Collected material —

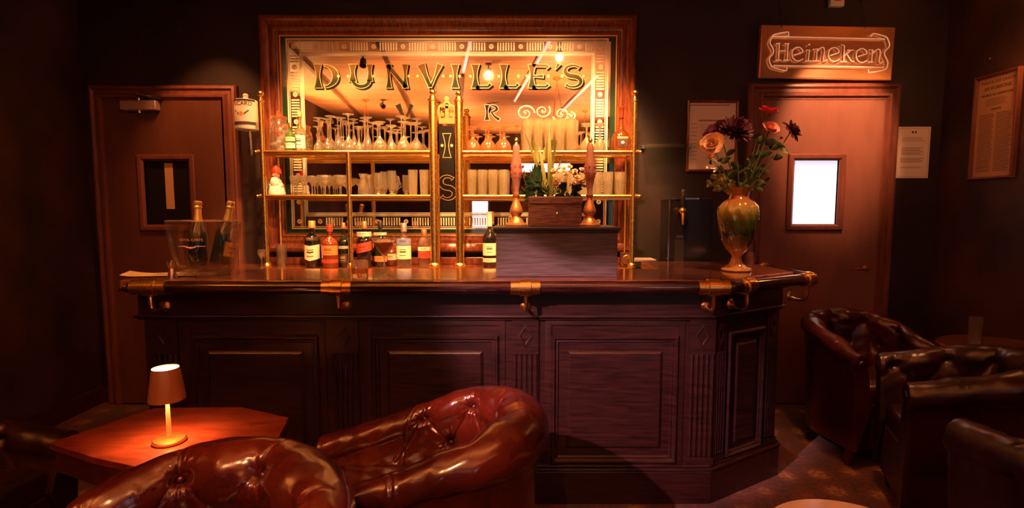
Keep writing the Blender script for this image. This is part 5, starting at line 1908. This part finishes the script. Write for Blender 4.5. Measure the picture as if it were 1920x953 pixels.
def nz(x, y):
    """zoomed-photo coordinates of the sign to sign plane"""
    u = (x - 25) / (1715 - 25) if False else None
    # bilinear from the four traced corners
    s = (x - (100 + (30 - 100) * (y - 105) / (775 - 105))) / ((1780 - 100) + ((1715 - 30) - (1780 - 100)) * (y - 105) / (775 - 105))
    ytop = 105 + (140 - 105) * s
    ybot = 775 + (805 - 775) * s
    q = (y - ytop) / (ybot - ytop)
    return (s * Wn, -0.018, (1 - q) * Hn)


def bez(pts, n=5):
    """smooth polyline through points (Catmull-Rom)"""
    P = [pts[0]] + pts + [pts[-1]]
    out = []
    for i in range(1, len(P) - 2):
        for k in range(n):
            s = k / n
            out.append(tuple(0.5 * ((2 * P[i][c]) + (-P[i - 1][c] + P[i + 1][c]) * s + (2 * P[i - 1][c] - 5 * P[i][c] + 4 * P[i + 1][c] - P[i + 2][c]) * s * s + (-P[i - 1][c] + 3 * P[i][c] - 3 * P[i + 1][c] + P[i + 2][c]) * s ** 3) for c in (0, 1)))
    out.append(tuple(pts[-1]))
    return out


E = [(470, 495), (520, 480), (575, 462), (572, 425), (530, 398), (480, 412), (448, 460), (450, 520), (480, 560), (530, 570), (582, 542)]
NN = [(762, 450), (800, 412), (838, 400), (852, 440), (842, 500), (835, 550), (852, 572), (885, 555)]
tubes = [[(250, 355), (300, 352)], [(360, 355), (415, 355)], [(290, 355), (272, 560)], [(400, 360), (380, 560)], [(300, 442), (365, 446)], [(235, 560), (305, 562)], [(335, 560), (410, 562)],
         bez(E), [(622, 438), (665, 430), (645, 566)], [(605, 568), (685, 570)],
         [(708, 428), (765, 415), (745, 566)], [(700, 568), (780, 570)], bez(NN),
         bez([(x + 455, y + 5) for x, y in E]),
         [(1065, 368), (1105, 378), (1090, 576)], [(1045, 577), (1125, 579)], [(1100, 508), (1185, 434)], [(1138, 434), (1220, 436)], [(1135, 490), (1185, 572), (1220, 579)],
         bez([(x + 803, y + 18) for x, y in E]),
         [(1410, 432), (1458, 432), (1440, 580)], [(1393, 583), (1462, 584)], bez([(x + 700, y + 24) for x, y in NN])]
m = MB()
for tb_ in tubes:
    m.tube([Mn @ Vector(nz(*p)) for p in tb_], 0.0036, 8)
m.ball(Mn @ Vector(nz(664, 366)), 0.006, 8, 6)
obj('neon_lettering', m, 'neon_glow', t)
m = MB()
for tb_ in ([(215, 266), (1615, 298)], [(205, 628), (1590, 650)],
            bez([(225, 262), (300, 265), (410, 262)], 3), bez([(410, 262), (412, 222), (385, 210), (235, 240), (205, 272), (175, 345), (212, 425), (205, 480), (158, 540), (170, 615), (210, 655), (340, 692), (372, 680), (370, 648)], 4),
            bez([(1440, 270), (1455, 240), (1485, 230), (1620, 268), (1652, 305), (1668, 385), (1615, 445), (1607, 495), (1642, 575), (1638, 620), (1605, 675), (1412, 714), (1402, 680)], 4)):
    m.tube([Mn @ Vector(nz(*p)) for p in tb_], 0.0038, 8)
obj('neon_border', m, 'neon_glow', t)
m = MB()
for x, y in ((272, 540), (500, 565), (645, 550), (950, 575), (1090, 560), (1300, 580), (1540, 590), (215, 266), (1590, 650)):
    q = nz(x, y)
    m.tube([Mn @ Vector((q[0], 0.0, q[2])), Mn @ Vector((q[0], -0.018, q[2]))], 0.003, 6)
obj('tube_support', m, 'steel', t)
for px in (1466, 1622):
    m = MB()
    w0 = at(px, 52, Yq - 0.04) - org
    w1 = at(px - 6, 0, WB - 0.004) - org
    m.tube([w0, w1], 0.003, 6)
    m.ball(w1, 0.006, 8, 6)
    obj('hanging_wire', m, 'black_plastic', t)
# white exit light at the top
a, b = at(1556, 12, 3.82), at(1584, -20, 3.82)
t = thing('alarm_box', 'small white wall box with a red square at the top edge above the neon sign', 'alarm box', ((a.x + b.x) / 2, WB - 0.0005, a.z))
hw = (b.x - a.x) / 2
obj('box_body', MB().box(-hw, hw, -0.035, 0, 0, b.z - a.z), 'white_plastic', t, bevel=0.004)
obj('red_button', MB().box(-hw * 0.5, hw * 0.5, -0.038, -0.035, 0.035, 0.075), 'label_red', t, bevel=0.001)
# screws in the wall over the door
for px, py, lb in ((280, 61, 'small bright screw in the dark wall above the door closer'), (337, 61, 'second small bright screw in the dark wall, the one nearer the mirror')):
    p = at(px, py, WB)
    tag(obj('wall_screw', MB().lathe([(0, 0.012), (0.005, 0.011), (0.006, 0.008), (0.003, 0.006), (0.003, 0)], 10, Matrix.Rotation(PI / 2, 4, 'X')), 'steel', None, loc=(p.x, WB - 0.0003, p.z)), lb, 'screw')
p = at(1838, 108, 3.45)
tag(obj('wall_hook', MB().lathe([(0, 0.03), (0.007, 0.028), (0.008, 0.022), (0.004, 0.018), (0.004, 0)], 10, Matrix.Rotation(-PI / 2, 4, 'Y')), 'brass', None, loc=(WR - 0.0003, 3.47, p.z)), 'small brass hook in the side wall above the aged poster', 'hook')

# ================================================================== LEATHER TUB CHAIRS
def tub_chair(name, label, cx, cy, face, a=0.27, L=0.50, Hb=0.80, Hm=0.74, Ha=0.60, rb=0.085, ra=0.062, mat='leather', near=True, rows=2, nbut=7, sp=0.21, wr=0.035):
    """tub chair: faces +y locally, then turned; rim follows a U from one arm front round the back to the other"""
    t = thing(name, label, 'armchair', (cx, cy, 0), face)
    arcL = PI * a
    tot = 2 * L + arcL
    ns = 420 if near else 150
    nin, nroll, nout = (46, 44, 12) if near else (20, 22, 6)

    def frame(s):
        if s < L:
            p = Vector((-a, L - s))
            n = Vector((-1, 0))
        elif s > L + arcL:
            p = Vector((a, s - L - arcL))
            n = Vector((1, 0))
        else:
            th = (s - L) / a
            p = Vector((-a * math.cos(th), -a * math.sin(th)))
            n = Vector((-math.cos(th), -math.sin(th)))
        return p, n

    def dims(s):
        d = abs(s - tot / 2)
        half = arcL / 2
        if d < half:
            q = d / half
            H = Hb + (Hm - Hb) * (q ** 2.0)
        else:
            q = (d - half) / L
            H = Hm + (Ha - Hm) * (q ** 0.9)
        k = smoothstep(half * 1.15, half * 0.2, d)
        r = ra + (rb - ra) * k
        return H, r, k

    # buttons in (s, height below roll) space
    buts = [(tot / 2 + (i - (nbut - 1) / 2) * sp, 0) for i in range(nbut)]
    if rows > 1:
        buts += [(tot / 2 + (i - (nbut - 2) / 2) * sp, 1) for i in range(nbut - 1)]
    dv = 0.13
    zseat = 0.36
    rowsv = []
    butpos = []
    for i in range(ns + 1):
        s = tot * i / ns
        p, n = frame(s)
        H, r, k = dims(s)
        zc = H - r
        prof = []            # (offset along n, z, normal n-part, normal z-part, l) ; l = arc length measured from first button row, upwards positive
        lean = 0.05 + 0.02 * k
        th0 = 205.0
        x1 = r * math.cos(math.radians(th0))
        z1 = zc + r * math.sin(math.radians(th0))
        for j in range(nin):
            q = j / nin
            x0 = x1 - lean * (1 - q) ** 1.2 * 0.8
            z = zseat + (z1 - zseat) * q
            prof.append((x0, z, -1.0, 0.15, z - z1))
        for j in range(nroll + 1):
            th = math.radians(th0 + (-50 - th0) * j / nroll)
            prof.append((r * math.cos(th), zc + r * math.sin(th) * 1.0, math.cos(th), math.sin(th), (math.radians(th0) - th) * r))
        xe, ze = prof[-1][0], prof[-1][1]
        for j in range(1, nout + 1):
            q = j / nout
            prof.append((xe - 0.012 * math.sin(PI * q * 0.5) - 0.02 * q, ze + (0.10 - ze) * q, 1.0, 0.0, 9.0))
        row = []
        for (o, z, nn, nzv, l) in prof:
            disp = 0.0
            if l < 8.0:
                lv = l - wr
                nearest = min(abs(s - b[0]) for b in buts if b[1] == 0)
                # pillow between the pleats
                fade_top = smoothstep(r * 3.1, r * 1.5, l)
                inz = smoothstep(-0.30, -0.02, lv)
                pil = 0.5 - 0.5 * math.cos(2 * PI * (min(nearest, sp / 2) / sp))
                span = smoothstep((nbut - 1) / 2 * sp + 0.05, (nbut - 1) / 2 * sp - 0.02, abs(s - tot / 2))
                disp += 0.017 * (pil - 0.35) * smoothstep(r * 2.3, r * 1.0, l) * span * (1 if lv > -0.02 else 0.6)
                for (bs, br) in buts:
                    ds = s - bs
                    if abs(ds) > 0.14:
                        continue
                    dl = lv + br * dv
                    d2 = math.hypot(ds, dl)
                    disp -= 0.034 * math.exp(-(d2 / 0.022) ** 2) + 0.012 * math.exp(-(d2 / 0.05) ** 2)
                    # fan of small gathers round each button
                    if 0.006 < d2 < 0.085:
                        ang = math.atan2(dl, ds)
                        disp -= 0.0032 * math.cos(13 * ang + bs * 7) * math.exp(-((d2 - 0.028) / 0.024) ** 2)
                    if br == 0 and dl > 0:      # pleat running up over the roll
                        disp -= 0.008 * math.exp(-(ds / 0.005) ** 2) * smoothstep(r * 1.6, r * 0.5, dl)
                    # diagonal pleats down to the next row
                    if rows > 1 and br == 0 and -dv < dl < 0:
                        for sg in (-1, 1):
                            e_ = ds - sg * (-dl / dv) * sp / 2
                            disp -= 0.007 * math.exp(-(e_ / 0.006) ** 2)
                    if rows > 1 and br == 1 and dl < 0:
                        disp -= 0.008 * math.exp(-(ds / 0.006) ** 2)
                if not span:
                    pass
                # seam where the arm leather meets the back leather
                for sg in (-1, 1):
                    e_ = s - (tot / 2 + sg * (arcL / 2 + 0.175 - 0.06 * smoothstep(0, r * 3, l)))
                    disp -= 0.0045 * math.exp(-(e_ / 0.0035) ** 2) - 0.002 * math.exp(-((abs(e_) - 0.009) / 0.005) ** 2)
                # gentle wrinkles
                disp += 0.0016 * math.sin(s * 61 + l * 37) * math.sin(s * 23 - l * 51)
            else:
                disp += 0.0
            oo = o + nn * disp
            zz = z + nzv * disp
            row.append((p.x + n.x * oo, p.y + n.y * oo, zz))
        rowsv.append(row)
    m = MB().grid(rowsv)
    m.f = [f[::-1] for f in m.f]
    sh = obj('padded_shell', m, mat, t, smooth=75)
    if near:
        for (bs, br) in buts:
            bm = MB()
            if not (0.05 < bs < tot - 0.05):
                continue
            p, n = frame(bs)
            H, r, k = dims(bs)
            zc = H - r
            th = math.radians(205) - wr / r
            if br == 0:
                o, z = r * math.cos(th), zc + r * math.sin(th)
                nn, nzv = math.cos(th), math.sin(th)
            else:
                z = zc + r * math.sin(math.radians(205)) - (dv - wr)
                o = r * math.cos(math.radians(205)) - 0.02
                nn, nzv = -1, 0.15
            oo, zz = o - nn * 0.040, z - nzv * 0.040
            bm.ball((p.x + n.x * oo, p.y + n.y * oo, zz), 0.009, 10, 8)
            obj('button', bm, mat, sh)
    # arm fronts: capped scrolls with a leather facing
    for idx, row in ((0, rowsv[0]), (-1, rowsv[-1])):
        c = MB()
        pts = [Vector(q) for q in row]
        # facing panel 12 mm proud, slightly inset
        ctr = sum(pts, Vector()) / len(pts)
        f0 = [q for q in pts]
        f1 = [Vector((q.x + (ctr.x - q.x) * 0.04, q.y + 0.014, q.z + (ctr.z - q.z) * 0.015)) for q in pts]
        n_ = len(pts)
        c.add(f0 + f1, [(i, (i + 1) % n_, (i + 1) % n_ + n_, i + n_) for i in range(n_)] + [tuple(range(n_, 2 * n_))])
        H, r, k = dims(0)
        sx = -1 if idx == 0 else 1
        M = T((sx * a, L + 0.012, H - r)) @ Matrix.Rotation(-PI / 2, 4, 'X')
        c.lathe([(0, 0.012), (r * 0.28, 0.010), (r * 0.34, 0.004), (r * 0.5, 0.006), (r * 0.72, 0.008), (r * 0.90, 0.004), (r * 0.98, -0.012)], 28, M)
        obj('arm_facing', c, mat, t, smooth=50)
    # seat platform and cushion
    inner = a - 0.085
    poly = [(-inner, L - 0.01)] + [(-inner * math.cos(PI * i / 16), -inner * math.sin(PI * i / 16)) for i in range(17)] + [(inner, L - 0.01)]
    pb = [(-a + 0.015, L - 0.005)] + [(-(a - 0.015) * math.cos(PI * i / 20), -(a - 0.015) * math.sin(PI * i / 20)) for i in range(21)] + [(a - 0.015, L - 0.005)]
    obj('seat_base', MB().prism(pb, 0.10, 0.355), 'leather_dark', t, smooth=40, bevel=0.01)
    cush = MB()
    rws = []
    cen = Vector((0, (L - inner) / 2))
    for (kq, z) in ((0.0, 0.357), (0.985, 0.357), (1.0, 0.37), (1.0, 0.43), (0.975, 0.452), (0.9, 0.463), (0.6, 0.474), (0.0, 0.478)):
        rws.append([(cen.x + (x - cen.x) * kq, cen.y + (y - cen.y) * kq, z) for x, y in poly])
    cush.grid(rws, wrap=True)
    cush.f = [f[::-1] for f in cush.f]
    obj('seat_cushion', cush, mat, t, smooth=60)
    for sx, sy in ((-a * 0.9, L - 0.06), (a * 0.9, L - 0.06), (-a * 0.65, -a * 0.65), (a * 0.65, -a * 0.65)):
        obj('foot', MB().lathe([(0, 0), (0.016, 0), (0.020, 0.01), (0.028, 0.05), (0.022, 0.08), (0.030, 0.10), (0, 0.10)], 16, T((sx, sy, 0))), 'table_side', t)
    return t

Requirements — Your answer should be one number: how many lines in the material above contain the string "part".

Task result — 2